### Available data
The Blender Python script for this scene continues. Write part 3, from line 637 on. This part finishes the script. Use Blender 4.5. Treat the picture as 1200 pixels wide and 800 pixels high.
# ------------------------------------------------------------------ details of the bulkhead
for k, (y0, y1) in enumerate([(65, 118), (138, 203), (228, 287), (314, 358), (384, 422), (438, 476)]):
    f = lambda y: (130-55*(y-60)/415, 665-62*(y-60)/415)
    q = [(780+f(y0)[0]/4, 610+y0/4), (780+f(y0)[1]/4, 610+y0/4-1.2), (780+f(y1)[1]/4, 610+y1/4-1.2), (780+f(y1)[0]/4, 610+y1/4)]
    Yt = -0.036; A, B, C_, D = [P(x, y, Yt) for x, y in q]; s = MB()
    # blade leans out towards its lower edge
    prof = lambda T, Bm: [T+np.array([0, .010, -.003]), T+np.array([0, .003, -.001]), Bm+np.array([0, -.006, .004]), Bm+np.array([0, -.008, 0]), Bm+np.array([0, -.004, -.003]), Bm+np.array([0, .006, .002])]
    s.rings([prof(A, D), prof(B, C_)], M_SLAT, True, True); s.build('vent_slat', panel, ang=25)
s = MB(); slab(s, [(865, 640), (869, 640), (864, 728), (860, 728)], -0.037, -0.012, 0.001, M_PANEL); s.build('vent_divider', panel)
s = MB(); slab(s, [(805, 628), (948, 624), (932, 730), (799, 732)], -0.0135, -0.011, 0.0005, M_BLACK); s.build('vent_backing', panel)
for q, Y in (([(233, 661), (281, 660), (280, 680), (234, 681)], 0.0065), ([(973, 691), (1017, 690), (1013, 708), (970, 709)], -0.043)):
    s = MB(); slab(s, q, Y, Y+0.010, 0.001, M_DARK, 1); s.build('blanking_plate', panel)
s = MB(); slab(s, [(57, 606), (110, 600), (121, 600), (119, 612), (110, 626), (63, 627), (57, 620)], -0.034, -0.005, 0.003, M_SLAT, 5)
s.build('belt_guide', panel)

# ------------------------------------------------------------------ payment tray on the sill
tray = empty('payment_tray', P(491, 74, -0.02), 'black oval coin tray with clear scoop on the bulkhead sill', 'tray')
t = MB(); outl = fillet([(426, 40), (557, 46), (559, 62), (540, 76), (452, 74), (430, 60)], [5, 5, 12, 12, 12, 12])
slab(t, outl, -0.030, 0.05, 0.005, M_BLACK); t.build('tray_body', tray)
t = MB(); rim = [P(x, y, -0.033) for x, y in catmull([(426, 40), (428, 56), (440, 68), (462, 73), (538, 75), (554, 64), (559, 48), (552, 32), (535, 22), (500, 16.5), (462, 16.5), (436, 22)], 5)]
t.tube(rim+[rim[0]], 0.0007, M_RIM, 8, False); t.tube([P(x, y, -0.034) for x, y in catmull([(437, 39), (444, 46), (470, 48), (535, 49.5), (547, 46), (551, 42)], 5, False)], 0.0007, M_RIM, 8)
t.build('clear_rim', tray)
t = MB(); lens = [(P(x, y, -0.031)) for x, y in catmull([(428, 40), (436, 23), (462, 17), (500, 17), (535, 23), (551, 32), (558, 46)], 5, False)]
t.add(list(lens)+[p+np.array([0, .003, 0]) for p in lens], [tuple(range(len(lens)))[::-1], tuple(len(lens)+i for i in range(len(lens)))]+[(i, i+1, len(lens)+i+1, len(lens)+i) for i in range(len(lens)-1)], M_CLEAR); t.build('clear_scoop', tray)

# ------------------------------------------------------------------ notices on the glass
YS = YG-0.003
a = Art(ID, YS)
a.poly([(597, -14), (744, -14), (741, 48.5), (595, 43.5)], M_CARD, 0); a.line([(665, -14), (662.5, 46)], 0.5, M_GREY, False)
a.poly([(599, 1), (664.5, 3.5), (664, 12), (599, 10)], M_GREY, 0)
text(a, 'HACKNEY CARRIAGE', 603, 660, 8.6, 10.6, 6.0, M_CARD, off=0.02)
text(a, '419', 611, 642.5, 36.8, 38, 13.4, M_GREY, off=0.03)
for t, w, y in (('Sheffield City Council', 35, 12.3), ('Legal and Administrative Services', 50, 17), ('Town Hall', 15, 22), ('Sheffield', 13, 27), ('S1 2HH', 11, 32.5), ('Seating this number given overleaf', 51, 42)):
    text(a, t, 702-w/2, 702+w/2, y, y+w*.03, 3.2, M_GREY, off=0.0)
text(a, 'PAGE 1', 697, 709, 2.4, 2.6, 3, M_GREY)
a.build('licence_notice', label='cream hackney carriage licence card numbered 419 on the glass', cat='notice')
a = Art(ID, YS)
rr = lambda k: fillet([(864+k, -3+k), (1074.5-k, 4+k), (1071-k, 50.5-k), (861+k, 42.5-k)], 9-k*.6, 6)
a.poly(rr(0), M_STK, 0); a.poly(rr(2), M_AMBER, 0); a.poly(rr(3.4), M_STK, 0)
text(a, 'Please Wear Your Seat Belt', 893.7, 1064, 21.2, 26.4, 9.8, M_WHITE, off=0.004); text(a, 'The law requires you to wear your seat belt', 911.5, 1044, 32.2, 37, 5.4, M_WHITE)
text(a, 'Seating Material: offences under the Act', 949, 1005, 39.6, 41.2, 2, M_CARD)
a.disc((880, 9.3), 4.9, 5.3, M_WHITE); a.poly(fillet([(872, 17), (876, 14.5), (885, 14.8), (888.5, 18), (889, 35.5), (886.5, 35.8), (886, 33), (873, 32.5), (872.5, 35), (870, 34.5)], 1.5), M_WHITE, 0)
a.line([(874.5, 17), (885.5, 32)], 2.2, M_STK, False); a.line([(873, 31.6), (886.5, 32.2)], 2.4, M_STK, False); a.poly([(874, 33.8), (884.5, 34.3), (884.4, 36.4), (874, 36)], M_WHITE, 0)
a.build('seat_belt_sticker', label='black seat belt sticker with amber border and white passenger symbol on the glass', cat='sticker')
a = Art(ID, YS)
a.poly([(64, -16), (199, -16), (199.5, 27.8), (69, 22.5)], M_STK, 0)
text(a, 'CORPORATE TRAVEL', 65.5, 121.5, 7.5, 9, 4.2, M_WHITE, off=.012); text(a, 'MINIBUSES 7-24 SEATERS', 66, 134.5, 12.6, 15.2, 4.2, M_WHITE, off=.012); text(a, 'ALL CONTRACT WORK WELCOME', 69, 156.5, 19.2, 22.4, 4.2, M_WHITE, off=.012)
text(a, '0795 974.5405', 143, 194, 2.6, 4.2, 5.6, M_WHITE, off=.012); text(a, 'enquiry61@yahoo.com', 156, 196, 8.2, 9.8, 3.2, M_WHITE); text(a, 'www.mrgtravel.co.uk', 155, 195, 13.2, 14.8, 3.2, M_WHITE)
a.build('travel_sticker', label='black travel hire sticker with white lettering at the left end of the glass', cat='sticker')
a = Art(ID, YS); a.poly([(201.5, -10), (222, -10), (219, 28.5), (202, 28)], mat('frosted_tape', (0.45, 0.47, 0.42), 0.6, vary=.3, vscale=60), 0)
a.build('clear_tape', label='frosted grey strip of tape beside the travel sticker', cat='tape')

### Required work
Take the lines above and retype all of them exactly.

### Reply
The Blender Python script for this scene continues. Write part 3, from line 637 on. This part finishes the script. Use Blender 4.5. Treat the picture as 1200 pixels wide and 800 pixels high.
# ------------------------------------------------------------------ details of the bulkhead
for k, (y0, y1) in enumerate([(65, 118), (138, 203), (228, 287), (314, 358), (384, 422), (438, 476)]):
    f = lambda y: (130-55*(y-60)/415, 665-62*(y-60)/415)
    q = [(780+f(y0)[0]/4, 610+y0/4), (780+f(y0)[1]/4, 610+y0/4-1.2), (780+f(y1)[1]/4, 610+y1/4-1.2), (780+f(y1)[0]/4, 610+y1/4)]
    Yt = -0.036; A, B, C_, D = [P(x, y, Yt) for x, y in q]; s = MB()
    # blade leans out towards its lower edge
    prof = lambda T, Bm: [T+np.array([0, .010, -.003]), T+np.array([0, .003, -.001]), Bm+np.array([0, -.006, .004]), Bm+np.array([0, -.008, 0]), Bm+np.array([0, -.004, -.003]), Bm+np.array([0, .006, .002])]
    s.rings([prof(A, D), prof(B, C_)], M_SLAT, True, True); s.build('vent_slat', panel, ang=25)
s = MB(); slab(s, [(865, 640), (869, 640), (864, 728), (860, 728)], -0.037, -0.012, 0.001, M_PANEL); s.build('vent_divider', panel)
s = MB(); slab(s, [(805, 628), (948, 624), (932, 730), (799, 732)], -0.0135, -0.011, 0.0005, M_BLACK); s.build('vent_backing', panel)
for q, Y in (([(233, 661), (281, 660), (280, 680), (234, 681)], 0.0065), ([(973, 691), (1017, 690), (1013, 708), (970, 709)], -0.043)):
    s = MB(); slab(s, q, Y, Y+0.010, 0.001, M_DARK, 1); s.build('blanking_plate', panel)
s = MB(); slab(s, [(57, 606), (110, 600), (121, 600), (119, 612), (110, 626), (63, 627), (57, 620)], -0.034, -0.005, 0.003, M_SLAT, 5)
s.build('belt_guide', panel)

# ------------------------------------------------------------------ payment tray on the sill
tray = empty('payment_tray', P(491, 74, -0.02), 'black oval coin tray with clear scoop on the bulkhead sill', 'tray')
t = MB(); outl = fillet([(426, 40), (557, 46), (559, 62), (540, 76), (452, 74), (430, 60)], [5, 5, 12, 12, 12, 12])
slab(t, outl, -0.030, 0.05, 0.005, M_BLACK); t.build('tray_body', tray)
t = MB(); rim = [P(x, y, -0.033) for x, y in catmull([(426, 40), (428, 56), (440, 68), (462, 73), (538, 75), (554, 64), (559, 48), (552, 32), (535, 22), (500, 16.5), (462, 16.5), (436, 22)], 5)]
t.tube(rim+[rim[0]], 0.0007, M_RIM, 8, False); t.tube([P(x, y, -0.034) for x, y in catmull([(437, 39), (444, 46), (470, 48), (535, 49.5), (547, 46), (551, 42)], 5, False)], 0.0007, M_RIM, 8)
t.build('clear_rim', tray)
t = MB(); lens = [(P(x, y, -0.031)) for x, y in catmull([(428, 40), (436, 23), (462, 17), (500, 17), (535, 23), (551, 32), (558, 46)], 5, False)]
t.add(list(lens)+[p+np.array([0, .003, 0]) for p in lens], [tuple(range(len(lens)))[::-1], tuple(len(lens)+i for i in range(len(lens)))]+[(i, i+1, len(lens)+i+1, len(lens)+i) for i in range(len(lens)-1)], M_CLEAR); t.build('clear_scoop', tray)

# ------------------------------------------------------------------ notices on the glass
YS = YG-0.003
a = Art(ID, YS)
a.poly([(597, -14), (744, -14), (741, 48.5), (595, 43.5)], M_CARD, 0); a.line([(665, -14), (662.5, 46)], 0.5, M_GREY, False)
a.poly([(599, 1), (664.5, 3.5), (664, 12), (599, 10)], M_GREY, 0)
text(a, 'HACKNEY CARRIAGE', 603, 660, 8.6, 10.6, 6.0, M_CARD, off=0.02)
text(a, '419', 611, 642.5, 36.8, 38, 13.4, M_GREY, off=0.03)
for t, w, y in (('Sheffield City Council', 35, 12.3), ('Legal and Administrative Services', 50, 17), ('Town Hall', 15, 22), ('Sheffield', 13, 27), ('S1 2HH', 11, 32.5), ('Seating this number given overleaf', 51, 42)):
    text(a, t, 702-w/2, 702+w/2, y, y+w*.03, 3.2, M_GREY, off=0.0)
text(a, 'PAGE 1', 697, 709, 2.4, 2.6, 3, M_GREY)
a.build('licence_notice', label='cream hackney carriage licence card numbered 419 on the glass', cat='notice')
a = Art(ID, YS)
rr = lambda k: fillet([(864+k, -3+k), (1074.5-k, 4+k), (1071-k, 50.5-k), (861+k, 42.5-k)], 9-k*.6, 6)
a.poly(rr(0), M_STK, 0); a.poly(rr(2), M_AMBER, 0); a.poly(rr(3.4), M_STK, 0)
text(a, 'Please Wear Your Seat Belt', 893.7, 1064, 21.2, 26.4, 9.8, M_WHITE, off=0.004); text(a, 'The law requires you to wear your seat belt', 911.5, 1044, 32.2, 37, 5.4, M_WHITE)
text(a, 'Seating Material: offences under the Act', 949, 1005, 39.6, 41.2, 2, M_CARD)
a.disc((880, 9.3), 4.9, 5.3, M_WHITE); a.poly(fillet([(872, 17), (876, 14.5), (885, 14.8), (888.5, 18), (889, 35.5), (886.5, 35.8), (886, 33), (873, 32.5), (872.5, 35), (870, 34.5)], 1.5), M_WHITE, 0)
a.line([(874.5, 17), (885.5, 32)], 2.2, M_STK, False); a.line([(873, 31.6), (886.5, 32.2)], 2.4, M_STK, False); a.poly([(874, 33.8), (884.5, 34.3), (884.4, 36.4), (874, 36)], M_WHITE, 0)
a.build('seat_belt_sticker', label='black seat belt sticker with amber border and white passenger symbol on the glass', cat='sticker')
a = Art(ID, YS)
a.poly([(64, -16), (199, -16), (199.5, 27.8), (69, 22.5)], M_STK, 0)
text(a, 'CORPORATE TRAVEL', 65.5, 121.5, 7.5, 9, 4.2, M_WHITE, off=.012); text(a, 'MINIBUSES 7-24 SEATERS', 66, 134.5, 12.6, 15.2, 4.2, M_WHITE, off=.012); text(a, 'ALL CONTRACT WORK WELCOME', 69, 156.5, 19.2, 22.4, 4.2, M_WHITE, off=.012)
text(a, '0795 974.5405', 143, 194, 2.6, 4.2, 5.6, M_WHITE, off=.012); text(a, 'enquiry61@yahoo.com', 156, 196, 8.2, 9.8, 3.2, M_WHITE); text(a, 'www.mrgtravel.co.uk', 155, 195, 13.2, 14.8, 3.2, M_WHITE)
a.build('travel_sticker', label='black travel hire sticker with white lettering at the left end of the glass', cat='sticker')
a = Art(ID, YS); a.poly([(201.5, -10), (222, -10), (219, 28.5), (202, 28)], mat('frosted_tape', (0.45, 0.47, 0.42), 0.6, vary=.3, vscale=60), 0)
a.build('clear_tape', label='frosted grey strip of tape beside the travel sticker', cat='tape')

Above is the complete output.